For early items, each object began as a flat piece of silver, raised with hammering to the desired shape by the maker before being passed on to the chaser (the craftsman that added decoration). The finished pieces will show the hammer marks because they were not planished or buffed, another reason they were called Martelé. Although uncommon, some of the later items, such as plates, may have started as spun but were then hammered (Pristo, page 42).

A Martelé dressing table took nine hundred hours to make and nearly fourteen hundred hours to chase, all in the context of a sixty-hour week. A coffeepot was raised in about seventy hours and chased in about seventy more, while a labor-intensive peppershaker could not be produced in less than about twenty-five hours, with another twenty hours for chasing.

Only 4,800 pieces were produced[1] (other accounts put the number at 7,000 to 8,000[2]) with Pristo indicating about 8200. Web sources indicate only 1500-1700 are still extant (Pristo indicating a suggestion not substantiated by auction records). When the price of silver went up in the 1980s, much Martelé silver was melted down (also not substantiated - the quality of Martelé was superior to items being melted, so few pieces were destroyed).

Introduction

Carpenter indicates that although it was introduced at New York's Waldorf-Astoria Hotel in 1897, Gorham waited to officially announce the introduction of this new line at the Exposition Universelle (1900) in Paris, attended by 50,000,000 people. In fact, several hundred pieces were sold before the Paris exhibition, but Paris was the first major showing of Martelé to an international audience.

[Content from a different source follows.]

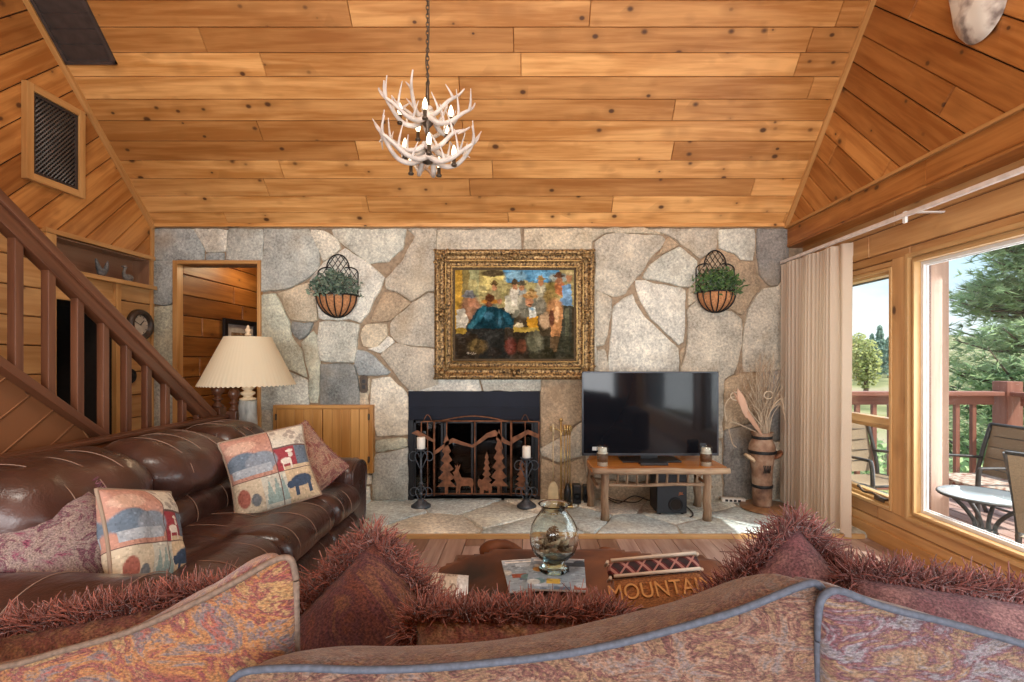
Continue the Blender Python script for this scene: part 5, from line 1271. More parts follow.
for xp in (617.5,627,637,647,657,667,678,688,697):
    x=PX(xp,3.86); mb=MB(); mb.tube([(x,3.87,zr),(x+.004,3.868,(zr+ZB)/2),(x-.002,3.87,ZB-.04)],[.010,.009,.011],7); mb.build('spindle',M['twig'],o)
for y in (4.06,):
    for x in (.55,1.45):
        mb=MB(); mb.tube([(x,3.88,zr-.02),(x,4.25,zr-.02)],.014,7); mb.build('stretcher',M['twig'],o)
# TV
TYf=4.06
tx0,tx1,tz0,tz1=PX(582,TYf),PX(718.5,TYf),PZ(457,TYf),PZ(371.5,TYf)
o=empty('television',((tx0+tx1)/2,TYf,ZB+.002),'large flat black television standing on the log bench','television')
mb=MB(); mb.box((tx0,TYf,tz0+.012),(tx1,TYf+.035,tz1),bev=.006); mb.box((tx0+.2,TYf+.03,tz0+.06),(tx1-.2,TYf+.075,tz1-.2),bev=.02); mb.build('body',M['plastic'],o)
scr,nt,b,out=newmat('tv_screen'); b.inputs['Base Color'].default_value=(.006,.007,.010,1); b.inputs['Roughness'].default_value=.06; b.inputs['Specular IOR Level'].default_value=.28
mb=MB(); mb.box((tx0+.012,TYf-.002,tz0+.032),(tx1-.012,TYf+.002,tz1-.012)); mb.build('screen',scr,o)
mb=MB(); ringbox_=[((tx0,tz0+.012),(tx0+.012,tz1)),((tx1-.012,tz0+.012),(tx1,tz1)),((tx0,tz1-.012),(tx1,tz1)),((tx0,tz0+.012),(tx1,tz0+.032))]
for a,b_ in ringbox_: mb.box((a[0],TYf-.006,a[1]),(b_[0],TYf,b_[1]),bev=.002)
mb.build('bezel',plain('grey_bezel',(.05,.055,.065),.3,.4),o)
xm=(tx0+tx1)/2
mb=MB(); mb.box((xm-.24,TYf-.07,ZB+.0015),(xm+.24,TYf+.16,ZB+.012),bev=.005); mb.box((xm-.07,TYf+.035,ZB+.01),(xm+.07,TYf+.06,tz0+.2),bev=.006); mb.build('stand',M['plastic'],o)
mb=MB(); mb.box((tx0+.085,TYf-.0045,tz0+.055),(tx0+.155,TYf-.002,tz0+.085),c=(.62,.66,.66)); st=mb.build('jar_reflection',M['weave'],o)  # pale patch coloured onto the screen as a jar's reflection
mb=MB(); mb.box((tx1-.155,TYf-.0045,tz0+.05),(tx1-.105,TYf-.002,tz0+.115),c=(.05,.06,.07)); mb.build('jar_reflection',M['weave'],o)  # dark patch coloured on as the other jar's reflection
# cable box on the bench
mb=MB(); mb.box((xm-.12,3.88,ZB+.0015),(xm+.10,3.985,ZB+.022),bev=.004); mb.build('receiver_box',M['plastic'],tagv=('flat black receiver box on the bench under the television','receiver'))
# candle jars
bandp=plain('pine_band',(.14,.075,.045),.6,var=.7,sc=90)
GL=pane_mat('jar_glass',(.93,.95,.94),1.6)
def jar(xp,label,yb=463):
    Y=3.90; X=PX(xp,Y); o=empty('candle_jar',(X,Y,ZB+.0015),label,'candle','jar candles on the log bench'); r=.043; h=.155
    mb=MB(); mb.lathe([(0,0),(r,0),(r,h*.62),(r*.92,h*.66),(0,h*.66)],(X,Y,ZB),20); mb.build('wax',M['wax'],o)
    mb=MB(); mb.lathe([(r+.001,h*.20),(r+.002,h*.20),(r+.002,h*.62),(r+.001,h*.62)],(X,Y,ZB),20); mb.build('band',bandp,o)
    mb=MB(); mb.lathe([(r+.004,.001),(r+.005,h*.9),(r+.003,h),(r+.0015,h),(r+.0028,h*.9),(r+.0025,.001)],(X,Y,ZB),20); mb.build('glass',GL,o)
    mb=MB(); mb.lathe([(0,h*.66),(r*.85,h*.67),(r*.8,h*.9),(0,h*.92)],(X,Y,ZB),16); mb.build('pillar',M['wax'],o)
jar(602.5,'jar candle with dark pine band at the fireplace end of the bench'); jar(706,'jar candle with dark pine band at the vase end of the bench')
# subwoofer
Y=4.0; X0,X1=PX(657,Y),PX(687,Y); Z1=PZ(459,Y)
o=empty('subwoofer',((X0+X1)/2,Y,HZ),'black subwoofer with round port under the log bench','subwoofer')
mb=MB(); mb.box((X0,Y,HZ+.012),(X1,Y+.24,HZ+.345),bev=.008); mb.build('body',plain('sub_black',(.016,.022,.030),.45),o)
xc=(X0+X1)/2+.03; zc=HZ+.085; My=Matrix(((1,0,0),(0,0,-1),(0,1,0)))
mb=MB(); mb.lathe([(.040,-.02),(.044,.002),(.052,.007),(.060,.004),(.062,-.004)],(xc,Y,zc),28,M=My); mb.build('port_ring',M['black'],o,fixn=True)
mb=MB(); mb.lathe([(0,.001),(.043,.001),(.043,-.004)],(xc,Y,zc),24,M=My,sm=False); mb.build('port',M['dark'],o,fixn=True)
for sx_ in (0.03,-.03):
    for yy in (.03,.21):
        mb=MB(); xx=(X0 if sx_>0 else X1)+sx_; mb.lathe([(0,0),(.012,0),(.012,.014),(0,.014)],(xx,Y+yy,HZ),10); mb.build('foot',M['plastic'],o)
def text(name,s,size,loc,eul,mat,parent=None,depth=.001,align='CENTER'):
    cu=bpy.data.curves.new(name,'FONT'); cu.body=s; cu.size=size; cu.extrude=depth; cu.align_x=align
    t=bpy.data.objects.new(name+'_c',cu); COL.objects.link(t); bpy.context.view_layer.update()
    me=bpy.data.meshes.new_from_object(t.evaluated_get(bpy.context.evaluated_depsgraph_get())); bpy.data.objects.remove(t)
    ob=bpy.data.objects.new(name,me); me.materials.clear(); me.materials.append(mat); COL.objects.link(ob)
    off=Vector((0,0,0))
    if parent is not None: ob.parent=parent; off=ORG.get(parent.name,off)
    ob.location=Vector(loc)-off; ob.rotation_euler=eul; return ob
text('badge','JBL',.030,(xc+.045,Y-.0005,HZ+.165),(PI/2,0,0),plain('orange_badge',(.55,.16,.03),.5),o)
# little black speakers and cables at the bench end
for (xp,yp,w,h,lb) in ((577,4.30,.075,.165,'small black speaker on the hearth next to the brass tools'),(588,4.33,.075,.15,'small black speaker on the hearth behind the bench leg')):
    X=PX(xp,yp); o=empty('small_speaker',(X,yp,HZ),lb,'speaker','small speakers on the hearth')
    mb=MB(); mb.box((X-w/2,yp,HZ),(X+w/2,yp+.09,HZ+h),bev=.008); mb.build('cabinet',M['plastic'],o)
    mb=MB(); mb.lathe([(0,.001),(.012,.002),(.026,-.004),(.030,.003),(.033,0)],(X,yp,HZ+h*.4),18,M=My); mb.build('driver',M['iron'],o,fixn=True)
mb=MB(); mb.tube(spline([(.64,4.38,HZ+.012),(.70,4.36,HZ+.03),(.8,4.30,HZ+.01),(.95,4.38,HZ+.05),(1.1,4.33,HZ+.02),(1.3,4.38,HZ+.03),(1.36,4.12,HZ+.008),(1.34,3.98,HZ+.006),(1.30,3.93,HZ+.006)],8),.005,5); mb.tube(spline([(.66,4.39,HZ+.14),(.70,4.37,HZ+.06),(.78,4.38,HZ+.012),(.95,4.33,HZ+.008),(1.02,4.3,HZ+.06)],8),.005,5); mb.build('cable_tangle',M['plastic'],tagv=('tangled black cables on the hearth under the bench','cable'))
# power strip
Y=4.36; a=Vector((PX(722,Y),Y+.02,HZ)); b_=Vector((PX(744,Y),Y-.02,HZ)); d=(b_-a); ang=math.atan2(d.y,d.x); L=d.length
Mp=Matrix.Translation(a)@Matrix.Rotation(ang,4,'Z')
o=empty('power_strip',a,'white power strip on the hearth beside the vase','power strip')
mb=MB(); mb.box((0,-.028,0),(L,.028,.04),bev=.008,M=Mp); mb.build('body',plain('strip_white',(.66,.62,.55),.45),o)
for k in range(4):
    mb=MB(); c=Mp@Vector((.05+k*(L-.08)/4,-.028,.02)); mb.box((.03+k*(L-.06)/4,-.0305,.010),(.055+k*(L-.06)/4,-.027,.030),M=Mp); mb.build('socket',M['plastic'],o)
# ---------------- vase on a round board
Y=4.20; X=PX(762,Y)
mb=MB(); mb.lathe([(0,HZ),(.21,HZ),(.22,HZ+.008),(.215,HZ+.018),(0,HZ+.02)],(X+.035,Y-.02,0),40); mb.build('round_board',wood('round_board_wood',(.36,.20,.10),(.22,.11,.05),knots=.2),tagv=('round brown wooden board under the tall vase','board'))
zb=HZ+.021; H=PZ(432,Y)-zb
o=empty('floor_vase',(X,Y,zb),'tall brown pottery vase with dark bands holding dried grasses','vase')
vm,nt,b,out=newmat('weathered_pottery'); tc=N(nt,'ShaderNodeTexCoord'); n1=N(nt,'ShaderNodeTexNoise',i_Scale=9.0,i_Detail=7.0); nt.links.new(tc.outputs['Object'],n1.inputs['Vector']); rp=ramp(nt,[(.34,(.10,.05,.032)),(.5,(.27,.155,.095)),(.66,(.42,.30,.21))],n1.outputs['Fac']); nt.links.new(rp.outputs[0],b.inputs['Base Color']); b.inputs['Roughness'].default_value=.65; bump(nt,b,n1.outputs['Fac'],.4,.01)
mb=MB(); mb.lathe([(0,0),(.074,0),(.078,.02*H),(.080,.25*H),(.084,.45*H),(.095,.62*H),(.108,.74*H),(.105,.82*H),(.085,.89*H),(.074,.92*H),(.082,.97*H),(.092,1.0*H),(.085,1.0*H),(.066,.93*H),(.06,.6*H),(0,.55*H)],(X,Y,zb),28); mb.build('body',vm,o)
for zz,rr_ in ((.27,.082),(.735,.109),(.93,.078)):
    mb=MB(); mb.lathe([(rr_-.004,(zz-.022)*H),(rr_+.004,(zz-.018)*H),(rr_+.005,(zz+.018)*H),(rr_-.004,(zz+.022)*H)],(X,Y,zb),28); mb.build('band',M['iron'],o)
for s,(mt) in ((-1,M['turn']),(1,M['rust'])):
    mb=MB(); mb.lathe([(0,.018),(.03,.016),(.05,.006),(.052,-.012),(0,-.014)],(X+s*.118,Y-.03,zb+.66*H+(.02 if s>0 else 0)),18,M=Matrix.Rotation(s*.9,3,'Y')@Matrix(((0,0,1),(1,0,0),(0,1,0)))); mb.build('medallion',mt,o,fixn=True)
mb=MB()
for k in range(5):
    a=k*.35; mb.tube([(X-.03+k*.012,Y-.094,zb+.47*H),(X-.022+k*.012,Y-.093,zb+.52*H),(X-.03+k*.014,Y-.094,zb+.57*H)],.004,4)
mb.build('carving',M['iron'],o)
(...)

The Martelé line was enthusiastically received by both critics and an enamored public at this world exposition. Gorham’s chief executive officer, Edward Holbrook, was made a Chevalier of the Légion d’Honneur (the highest civilian honor given by the French government), and the chief designer for the Martelé line, William Christmas Codman, was awarded a gold medal. Gorham went on to win five gold medals for its silver at the Exposition Universelle. Gorham continued to display Martelé during the next expositions (Buffalo, St. Louis, Pan-Pacific, etc.) and continued to be awarded numerous prizes. Essentially, during the first 15 years of the 20th century, Martelé was judged to be some of the best silver in the world.

Design

Martelé teapot at The Huntington Library, Art Museum, and Botanical Gardens

Martelé items include tea and coffee services, vases, candelabra, tankards, platters, and love cups. They are often made in Art Nouveau style, with classic and fantastic figures of female figures, floral and leaf decorations.

Each piece is different in that they were individually designed, and then hand made and chased which by nature produces uniqueness, where no two pieces can be the same

Martelé pieces were marked with the word "Martelé", over an eagle that topped the usual Gorham Hallmark at the time (a lion, anchor, and initial G). Underneath it was marked 950-1000 FINE. In order to keep track of each piece, all of the items were uniquely identified by a numerical or letter code, with the code indicating whether the particular item was a sample or a special order.

Price

From the beginning, the Martelé line was expensive and exclusive, and received many awards. Prices remain high for collectors today; current prices range from $6,500 to $180,000 for individual pieces to as much as $1 million or more for elaborate designs, including museum-quality pieces like the ewer made for the 1900 Paris Exposition.[1][2][3][4][5][6][7]

Reed & Barton

Reed & Barton's answer to Gorham's famous Martelé silver line was to produce objects of a similar style and quality. They also used a higher silver standard similar to Martelé, 950/1000 silver. In comparison to Gorham's not so uncommon Martelé line, Reed & Barton's .950 silver line is very rare.[8][9]